PORTLAND, Ore. (KOIN) — On August 13, 1954, President Dwight Eisenhower signed into law a bill that stripped 61 Western Oregon tribes of their status, including the Siletz, Grand Ronde, Coquille, Coos, Lower Umpqua and Siuslaw tribes.

The law, signed 68 years ago and believed it would Americanize Native people across the country, meant the tribes could no longer be called “Indians” in the eyes of the federal government.

The Oregon Encyclopedia said the Western Oregon Termination Act “meant that they owned land or property without the federal protective responsibilities that were guaranteed them in the 374 United States-Indian treaties that were negotiated and ratified between 1778 and 1871. Termination stripped Indians of their identity, a part of the process to assimilate them into the mainstream American culture.”
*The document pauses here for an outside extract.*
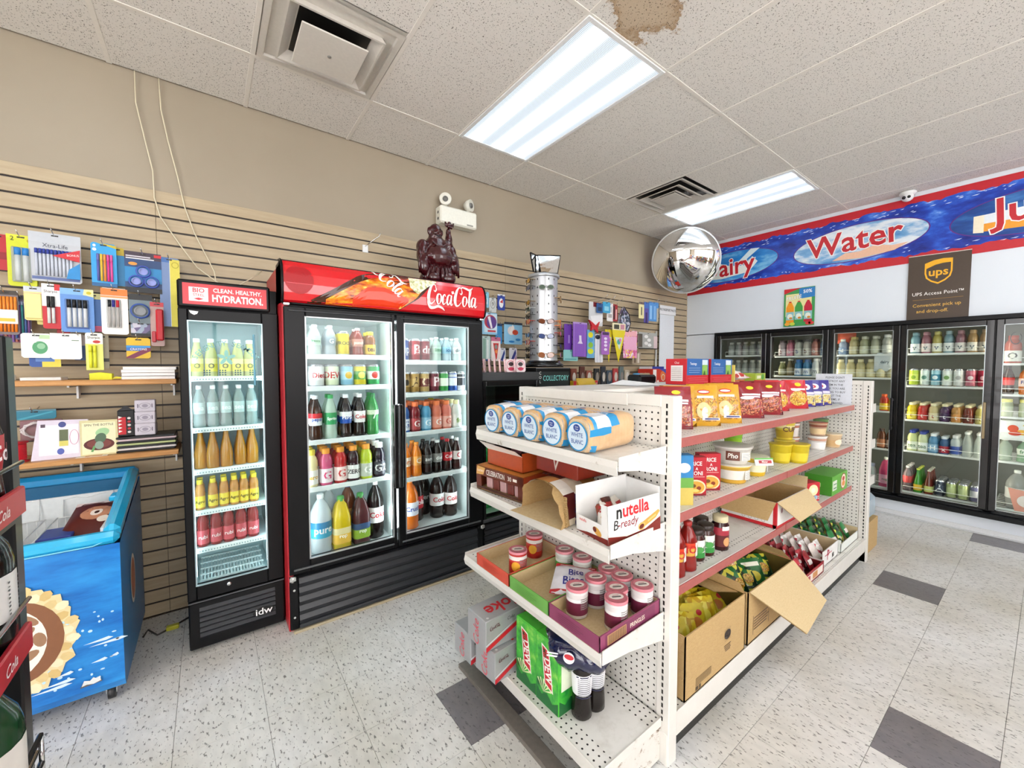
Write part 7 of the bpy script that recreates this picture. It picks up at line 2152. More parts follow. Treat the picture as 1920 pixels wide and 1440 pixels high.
def loaf():
 b = B()
 n = 20
 xs, sc = [], []
 L = .235
 xs = [0, .004, .018]
 sc = [.86, .96, 1.]
 k = 12
 for i in range(k):
  x = .018 + (L - .045) * i / k
  d = (L - .045) / k
  xs += [x + d * .12, x + d * .5, x + d * .92]
  sc += [.965, 1.0, .965]
 xs += [L - .022, L - .006]
 sc += [.97, .90]
 vs = []
 for x, s in zip(xs, sc):
  vs += [(x, y, z) for y, z in loaf_sec(s)]
 fs = [(i * n + k_, i * n + (k_ + 1) % n, (i + 1) * n + (k_ + 1) % n, (i + 1) * n + k_) for i in range(len(xs) - 1) for k_ in range(n)]
 b.add(vs, fs, BREAD, True)
 b.add(vs[:n], [tuple(range(n))], '#e3c79c')
 b.add(vs[-n:], [tuple(range(n - 1, -1, -1))], BREAD)
 return b
LM = loaf().mesh('loaf')
FILM = seethrough('#ffffff', .10, .05)
FB = seethrough('#2f9ad6', .85)
FWt = seethrough('#f2f5f8', .9)
def wrapper(seed):
 r = random.Random(seed)
 b = B()
 n = 20
 rows = []
 xs = [-.006, .0, .03, .06, .10, .14, .18, .215, .238, .246]
 for i, x in enumerate(xs):
  s = 1.035 + .02 * r.random() if i > 1 else (.95 if i else .8)
  rows.append([(x + .004 * r.random(), y * (1 + .02 * (r.random() - .5)), max(.0006, z + .004 * (r.random() - .3))) for y, z in loaf_sec(s, .002)])
 vs = [p for q in rows for p in q]
 for i in range(len(xs) - 1):
  for k in range(n):
   a = (k + .5) / n * 360 - 90        # 90 = top
   top = 25 < a < 155
   side = 0 < a <= 25 or 155 <= a < 180
   m = FILM
   if i >= 1 and i <= 4:
    if top:
     m = FWt if 1 < i < 4 else FB
    elif side and i < 4:
     m = FB
   if i == 1 and not top:
    m = FB if k % 3 else FILM
   o = len(b.v)
   b.add([vs[i * n + k], vs[i * n + (k + 1) % n], vs[(i + 1) * n + (k + 1) % n], vs[(i + 1) * n + k]], [(0, 1, 2, 3)], m, True)
 return b.mesh('wrapper')
TOPM = {}
for k, y in enumerate((.985, 1.117, 1.25, 1.385, 1.52)):
 tiltz = (-.05, .02, .0, .03, .05)[k]
 o = thing('bread_loaf', LM, 'wrapped white sandwich loaf on the top end shelf, %s from the slotted post' % ORD[k], 'bread', (1.030, y, 1.1475), (0, -.05, tiltz))
 obj('wrapper', wrapper(k), o)
 b = B()
 fx = plane((-.0075, 0, .060), (0, -1, 0), (0, 0, 1))
 b.disc(fx, 0, 0, .052, .052, FB, .0002, 28)
 b.disc(fx, 0, 0, .046, .047, mat('#cfe0ec', .3), .0006, 28)
 b.disc(fx, .0, .030, .017, .013, '#20408f', .001, 18)
 b.text(fx, 'Great', 0, .0335, .008, '#f2f4f8', .004, .9, 0, 0, .0014)
 b.text(fx, 'Value', 0, .0255, .008, '#f2f4f8', .004, .9, 0, 0, .0014)
 b.text(fx, 'WHITE', .0, .005, .0215, '#22529a', .01, .88, 0, 0, .0012)
 b.text(fx, 'BLANC', .0, -.019, .0215, '#22529a', .01, .88, 0, 0, .0012)
 obj('end_label', b, o)
 tl_ = B().text(faceZ(.10, 0, LH * 1.045, -pi / 2), 'WHITE', 0, 0, .030, '#2f86c4', .012, .9)
 tl_.disc(faceZ(.145, -.02, LH * 1.035, -pi / 2), 0, 0, .014, .012, '#20408f', .001, 14)
 obj('top_label', tl_, o)
 obj('clip', B().box(.245, .262, -.012, .012, .07, .082, '#4a4436', .003), o)
# brown biscuit carton with a tear-open front, an open carton on top of it
BR = mat('#6a2f1c', .35, 0, .12)
z2 = .8725
b = B()
L_, W_c, H_c = .32, .23, .112        # along y, along x, height
b.box(0, W_c, -L_ / 2, L_ / 2, .002, .006, KRAFT)
b.box(W_c - .004, W_c, -L_ / 2, L_ / 2, 0, H_c, BR)
b.box(0, W_c, -L_ / 2, -L_ / 2 + .004, 0, H_c, mat('#a8401c', .35))
b.box(0, W_c, L_ / 2 - .004, L_ / 2, 0, H_c, BR)
b.box(0, W_c, -L_ / 2, L_ / 2, H_c - .003, H_c, mat('#c07a34', .35, 0, .2))
b.box(0, .003, -L_ / 2, L_ / 2, .068, H_c, BR)
b.box(0, .003, -L_ / 2, -L_ / 2 + .035, 0, H_c, BR)
b.box(0, .003, L_ / 2 - .035, L_ / 2, 0, H_c, BR)
b.box(0, .003, -L_ / 2, L_ / 2, 0, .016, mat('#4a2216', .4))
t = thing('biscuit_carton', b, 'flat brown biscuit carton lettered 30 with a torn front window', 'carton', (1.02, 1.462, z2 + .003), (0, -.04, .10))
fx = plane((-.0008, 0, 0), (0, -1, 0), (0, 0, 1))
b = B().poly(fx, [(-.158, .070), (-.105, .075), (-.09, .108), (-.15, .112)], '#d8a45a', .0006)
b.text(fx, 'CELEBRATION', -.02, .089, .034, '#f2ebe0', .012, .58, 0, 0, .001)
b.text(fx, '30', .075, .089, .028, '#f2ebe0', .012, .9, 0, 0, .001)
b.rect(fx, .097, .122, .084, .096, '#efe6da', .001)
b.text(fx, 'Leclerc', -.125, .092, .018, '#f6efe2', .004, .9, .2, 0, .0012)
obj('lettering', b, t)
b = B()
for q in range(5):
 b.box(.02, .2, -.12 + .048 * q, -.08 + .048 * q, .008, .06, ('#c9a0a0', '#7a3a30')[q % 2], .004)
 obj('biscuit_tray', b, t)
 b = B()
b = crate(.20, .25, .085, mat('#b04a1f', .35, 0, .15), '#3a2016', .004, (.085, .085, .07, .085))
b.add([(-.10, -.125, .07), (-.10, .125, .07), (-.135, .15, .11), (-.135, -.115, .098)], [(0, 1, 2, 3)], '#efeae2')
b.add([(-.10, .125, .085), (.10, .125, .085), (.09, .16, .13), (-.10, .16, .125)], [(0, 1, 2, 3)], '#e6ddd0')
t = thing('biscuit_carton', b, 'open orange brown biscuit carton with raised white flap on top of the brown one', 'carton', (1.155, 1.475, z2 + .1195), (0, 0, .05))
for q in range(4):
 o = thing('biscuit_pack', bag(.10, .13, .03, '#4a1f1c', [('r', -.4, .4, .3, .6, '#b06a7a'), ('d', .1, .7, .2, .1, '#d8a0a8')], seed=q), 'dark wrapped biscuit pack, %s from the front in the orange brown carton' % ORD[q], 'pack', (1.10 + .03 * q, 1.475, z2 + .125), (-.55, 0, -pi / 2))
thing('biscuit_carton', B().box(1.10, 1.27, 1.06, 1.30, z2 + .145, z2 + .235, mat('#8a2a16', .35, 0, .15), .003).poly(faceX(1.0995, 1.18, z2 + .19), [(-.02, .04), (.0, -.03), (.03, .04), (.02, .04), (.0, -.01), (-.01, .04)], '#d9cfc0', .0006), 'dark red brown carton pushed to the back beneath the bread shelf', 'carton')
# torn-open sack-like carton, mouth to the aisle
prf = []
for k in range(15):
 a = pi * k / 14
 prf.append((.132 * math.cos(a), .022 + .115 * math.sin(a) ** .75))
outl = [(.135, .0)] + prf + [(-.135, .0)]
b = B()
rr = random.Random(12)
xs = [0, .02, .08, .15, .225]
ring = []
for i, x in enumerate(xs):
 ring.append([(x + (.018 * rr.random() - .03 * (j > 10) + .035 * (4 < j < 9) if i == 0 else 0), y * (1 - .10 * i / 4) + .010 * i / 4, z * (1 - .04 * i / 4)) for j, (y, z) in enumerate(outl)])
n = len(outl)
for i in range(len(xs) - 1):
 for j in range(n - 1):
  q = [ring[i][j], ring[i][j + 1], ring[i + 1][j + 1], ring[i + 1][j]]
  b.add(q, [(0, 1, 2, 3)], KRAFT, True)
b.add([(p[0] - .06 * (1 if j in (0, n - 1) else 0), p[1], .0015) for j, p in enumerate([ring[0][0], ring[0][-1]])] + [ring[-1][-1], ring[-1][0]], [(0, 1, 2, 3)], KRAFTL)
t = thing('torn_carton', b, 'torn open kraft carton with its dark mouth facing out between brown carton and white box', 'carton', (1.005, 1.155, z2 + .002), (0, -.04, .0))
sk = B()
for i in range(1, len(xs) - 1):
 for j in range(n - 1):
  f = lambda p: (p[0], p[1] * 1.02, p[2] * 1.02 + .001)
  sk.add([f(ring[i][j]), f(ring[i][j + 1]), f(ring[i + 1][j + 1]), f(ring[i + 1][j])], [(0, 1, 2, 3)], ('#e9e4da', '#5a1c1a', '#d8c9b0', '#efe9de', '#c88a4a')[(i * 2 + j // 3) % 5] if j > 3 else ('#e3d6b0' if i == 1 else '#efeae0'), True)
sk.text(plane((.06, -.139, .055), (0, 0, 1), (-1, 0, 0)), 'CHUZ', .0, .0, .05, '#2a2660', .02, .9)
sk.text(faceZ(.08, .02, .1415, -pi / 2 + .2), 'WAFERS', 0, 0, .036, '#2a2422', .012, .8)
obj('printed_skin', sk, t)
bk = B()
for q in range(22):
 bk.box(-.004, .0015, -.138 - .002, -.128, .004 + .005 * q, .0068 + .005 * q, KRAFT)
obj('torn_edge', bk, t)
thing('snack_box', B().box(1.19, 1.268, .985, 1.045, z2 + .105, z2 + .125, '#5f7a2a', .002).box(1.09, 1.18, 1.0, 1.05, z2 + .11, z2 + .13, '#5a1f1a', .002), 'green ended snack bar lying at the back by the torn carton', 'snack', (0, 0, .0))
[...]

Cheryle Kennedy, the chairwoman of the Confederated Tribes of Grand Ronde, said they are using this date to honor their history.

“We were here before Oregon was a state. We had treaties before Oregon was a state,” Kennedy told KOIN 6 News. “How could Oregon infringe upon our rights when we already had a treaty established? That’s something that still goes on today.”

On August 19, the Confederated Tribes of Grand Ronde will hold its annual contest powwow with food, music, dancing and drums.